## start Record set

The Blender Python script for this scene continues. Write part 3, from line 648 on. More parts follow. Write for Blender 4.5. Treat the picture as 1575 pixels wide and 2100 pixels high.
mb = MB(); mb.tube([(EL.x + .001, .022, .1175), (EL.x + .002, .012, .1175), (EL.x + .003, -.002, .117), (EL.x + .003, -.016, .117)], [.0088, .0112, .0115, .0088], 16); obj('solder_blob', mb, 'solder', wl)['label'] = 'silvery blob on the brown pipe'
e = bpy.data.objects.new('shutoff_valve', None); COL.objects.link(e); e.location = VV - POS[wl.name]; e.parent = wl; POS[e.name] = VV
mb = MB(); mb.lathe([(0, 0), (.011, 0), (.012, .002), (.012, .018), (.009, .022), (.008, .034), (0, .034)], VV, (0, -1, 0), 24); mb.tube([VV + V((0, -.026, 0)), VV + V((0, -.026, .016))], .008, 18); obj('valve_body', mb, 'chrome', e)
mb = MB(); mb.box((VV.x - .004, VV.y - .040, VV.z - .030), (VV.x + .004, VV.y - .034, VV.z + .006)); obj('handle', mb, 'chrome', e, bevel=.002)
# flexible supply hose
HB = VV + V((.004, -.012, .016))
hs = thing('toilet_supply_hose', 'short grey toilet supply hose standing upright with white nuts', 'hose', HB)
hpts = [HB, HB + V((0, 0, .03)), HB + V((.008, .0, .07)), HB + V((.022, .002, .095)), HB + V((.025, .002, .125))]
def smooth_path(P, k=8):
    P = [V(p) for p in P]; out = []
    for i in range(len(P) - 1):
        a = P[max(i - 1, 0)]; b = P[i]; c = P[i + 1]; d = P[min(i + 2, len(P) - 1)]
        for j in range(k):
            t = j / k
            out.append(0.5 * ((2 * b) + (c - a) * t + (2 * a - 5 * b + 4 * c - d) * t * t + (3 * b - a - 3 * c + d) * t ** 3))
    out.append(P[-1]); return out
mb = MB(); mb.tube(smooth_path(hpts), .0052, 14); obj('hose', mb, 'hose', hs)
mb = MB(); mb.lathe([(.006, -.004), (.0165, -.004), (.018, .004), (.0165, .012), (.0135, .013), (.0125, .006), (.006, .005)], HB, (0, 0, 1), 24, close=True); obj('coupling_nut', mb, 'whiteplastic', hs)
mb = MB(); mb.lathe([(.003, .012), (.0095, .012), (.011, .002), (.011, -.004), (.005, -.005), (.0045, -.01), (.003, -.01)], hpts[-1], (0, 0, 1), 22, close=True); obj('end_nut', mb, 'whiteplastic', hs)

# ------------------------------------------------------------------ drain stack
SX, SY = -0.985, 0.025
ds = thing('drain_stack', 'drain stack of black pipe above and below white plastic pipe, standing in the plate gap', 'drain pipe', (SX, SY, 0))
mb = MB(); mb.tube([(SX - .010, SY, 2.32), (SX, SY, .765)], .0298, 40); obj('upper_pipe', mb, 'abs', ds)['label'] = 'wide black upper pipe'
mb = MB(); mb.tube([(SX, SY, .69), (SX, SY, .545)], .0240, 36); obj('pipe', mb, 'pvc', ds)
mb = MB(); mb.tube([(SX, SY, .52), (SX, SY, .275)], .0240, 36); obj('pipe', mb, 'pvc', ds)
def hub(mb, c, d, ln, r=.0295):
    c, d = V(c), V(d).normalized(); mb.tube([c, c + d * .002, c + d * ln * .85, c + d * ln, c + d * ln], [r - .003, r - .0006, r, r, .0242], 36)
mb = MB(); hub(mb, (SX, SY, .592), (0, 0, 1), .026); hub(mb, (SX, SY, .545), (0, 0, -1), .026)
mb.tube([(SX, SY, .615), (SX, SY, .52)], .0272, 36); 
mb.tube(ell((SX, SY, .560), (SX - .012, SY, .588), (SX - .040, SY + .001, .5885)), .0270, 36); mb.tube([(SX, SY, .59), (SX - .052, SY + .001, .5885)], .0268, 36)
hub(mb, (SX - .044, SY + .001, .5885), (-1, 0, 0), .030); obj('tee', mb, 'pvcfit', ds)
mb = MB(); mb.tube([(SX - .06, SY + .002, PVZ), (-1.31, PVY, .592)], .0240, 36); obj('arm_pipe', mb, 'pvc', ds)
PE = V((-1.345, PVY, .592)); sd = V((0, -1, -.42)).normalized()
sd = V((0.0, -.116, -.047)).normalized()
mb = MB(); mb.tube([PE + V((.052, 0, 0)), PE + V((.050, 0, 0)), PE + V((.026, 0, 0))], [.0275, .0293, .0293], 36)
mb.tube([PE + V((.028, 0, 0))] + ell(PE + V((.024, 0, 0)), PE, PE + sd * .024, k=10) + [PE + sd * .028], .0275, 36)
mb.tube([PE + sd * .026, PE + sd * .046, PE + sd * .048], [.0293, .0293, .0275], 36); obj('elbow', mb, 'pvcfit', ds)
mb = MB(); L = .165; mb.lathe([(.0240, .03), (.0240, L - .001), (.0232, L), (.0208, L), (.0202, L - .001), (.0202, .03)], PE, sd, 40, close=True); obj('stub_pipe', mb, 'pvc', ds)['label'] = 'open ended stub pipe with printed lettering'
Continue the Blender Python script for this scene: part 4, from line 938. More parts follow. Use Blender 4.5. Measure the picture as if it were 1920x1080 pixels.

## end Record set

* Short task:
Here, the records must be output exactly and in full.

* Right answer:
The Blender Python script for this scene continues. Write part 3, from line 648 on. More parts follow. Write for Blender 4.5. Treat the picture as 1575 pixels wide and 2100 pixels high.
mb = MB(); mb.tube([(EL.x + .001, .022, .1175), (EL.x + .002, .012, .1175), (EL.x + .003, -.002, .117), (EL.x + .003, -.016, .117)], [.0088, .0112, .0115, .0088], 16); obj('solder_blob', mb, 'solder', wl)['label'] = 'silvery blob on the brown pipe'
e = bpy.data.objects.new('shutoff_valve', None); COL.objects.link(e); e.location = VV - POS[wl.name]; e.parent = wl; POS[e.name] = VV
mb = MB(); mb.lathe([(0, 0), (.011, 0), (.012, .002), (.012, .018), (.009, .022), (.008, .034), (0, .034)], VV, (0, -1, 0), 24); mb.tube([VV + V((0, -.026, 0)), VV + V((0, -.026, .016))], .008, 18); obj('valve_body', mb, 'chrome', e)
mb = MB(); mb.box((VV.x - .004, VV.y - .040, VV.z - .030), (VV.x + .004, VV.y - .034, VV.z + .006)); obj('handle', mb, 'chrome', e, bevel=.002)
# flexible supply hose
HB = VV + V((.004, -.012, .016))
hs = thing('toilet_supply_hose', 'short grey toilet supply hose standing upright with white nuts', 'hose', HB)
hpts = [HB, HB + V((0, 0, .03)), HB + V((.008, .0, .07)), HB + V((.022, .002, .095)), HB + V((.025, .002, .125))]
def smooth_path(P, k=8):
    P = [V(p) for p in P]; out = []
    for i in range(len(P) - 1):
        a = P[max(i - 1, 0)]; b = P[i]; c = P[i + 1]; d = P[min(i + 2, len(P) - 1)]
        for j in range(k):
            t = j / k
            out.append(0.5 * ((2 * b) + (c - a) * t + (2 * a - 5 * b + 4 * c - d) * t * t + (3 * b - a - 3 * c + d) * t ** 3))
    out.append(P[-1]); return out
mb = MB(); mb.tube(smooth_path(hpts), .0052, 14); obj('hose', mb, 'hose', hs)
mb = MB(); mb.lathe([(.006, -.004), (.0165, -.004), (.018, .004), (.0165, .012), (.0135, .013), (.0125, .006), (.006, .005)], HB, (0, 0, 1), 24, close=True); obj('coupling_nut', mb, 'whiteplastic', hs)
mb = MB(); mb.lathe([(.003, .012), (.0095, .012), (.011, .002), (.011, -.004), (.005, -.005), (.0045, -.01), (.003, -.01)], hpts[-1], (0, 0, 1), 22, close=True); obj('end_nut', mb, 'whiteplastic', hs)

# ------------------------------------------------------------------ drain stack
SX, SY = -0.985, 0.025
ds = thing('drain_stack', 'drain stack of black pipe above and below white plastic pipe, standing in the plate gap', 'drain pipe', (SX, SY, 0))
mb = MB(); mb.tube([(SX - .010, SY, 2.32), (SX, SY, .765)], .0298, 40); obj('upper_pipe', mb, 'abs', ds)['label'] = 'wide black upper pipe'
mb = MB(); mb.tube([(SX, SY, .69), (SX, SY, .545)], .0240, 36); obj('pipe', mb, 'pvc', ds)
mb = MB(); mb.tube([(SX, SY, .52), (SX, SY, .275)], .0240, 36); obj('pipe', mb, 'pvc', ds)
def hub(mb, c, d, ln, r=.0295):
    c, d = V(c), V(d).normalized(); mb.tube([c, c + d * .002, c + d * ln * .85, c + d * ln, c + d * ln], [r - .003, r - .0006, r, r, .0242], 36)
mb = MB(); hub(mb, (SX, SY, .592), (0, 0, 1), .026); hub(mb, (SX, SY, .545), (0, 0, -1), .026)
mb.tube([(SX, SY, .615), (SX, SY, .52)], .0272, 36); 
mb.tube(ell((SX, SY, .560), (SX - .012, SY, .588), (SX - .040, SY + .001, .5885)), .0270, 36); mb.tube([(SX, SY, .59), (SX - .052, SY + .001, .5885)], .0268, 36)
hub(mb, (SX - .044, SY + .001, .5885), (-1, 0, 0), .030); obj('tee', mb, 'pvcfit', ds)
mb = MB(); mb.tube([(SX - .06, SY + .002, PVZ), (-1.31, PVY, .592)], .0240, 36); obj('arm_pipe', mb, 'pvc', ds)
PE = V((-1.345, PVY, .592)); sd = V((0, -1, -.42)).normalized()
sd = V((0.0, -.116, -.047)).normalized()
mb = MB(); mb.tube([PE + V((.052, 0, 0)), PE + V((.050, 0, 0)), PE + V((.026, 0, 0))], [.0275, .0293, .0293], 36)
mb.tube([PE + V((.028, 0, 0))] + ell(PE + V((.024, 0, 0)), PE, PE + sd * .024, k=10) + [PE + sd * .028], .0275, 36)
mb.tube([PE + sd * .026, PE + sd * .046, PE + sd * .048], [.0293, .0293, .0275], 36); obj('elbow', mb, 'pvcfit', ds)
mb = MB(); L = .165; mb.lathe([(.0240, .03), (.0240, L - .001), (.0232, L), (.0208, L), (.0202, L - .001), (.0202, .03)], PE, sd, 40, close=True); obj('stub_pipe', mb, 'pvc', ds)['label'] = 'open ended stub pipe with printed lettering'
Continue the Blender Python script for this scene: part 4, from line 938. More parts follow. Use Blender 4.5. Measure the picture as if it were 1920x1080 pixels.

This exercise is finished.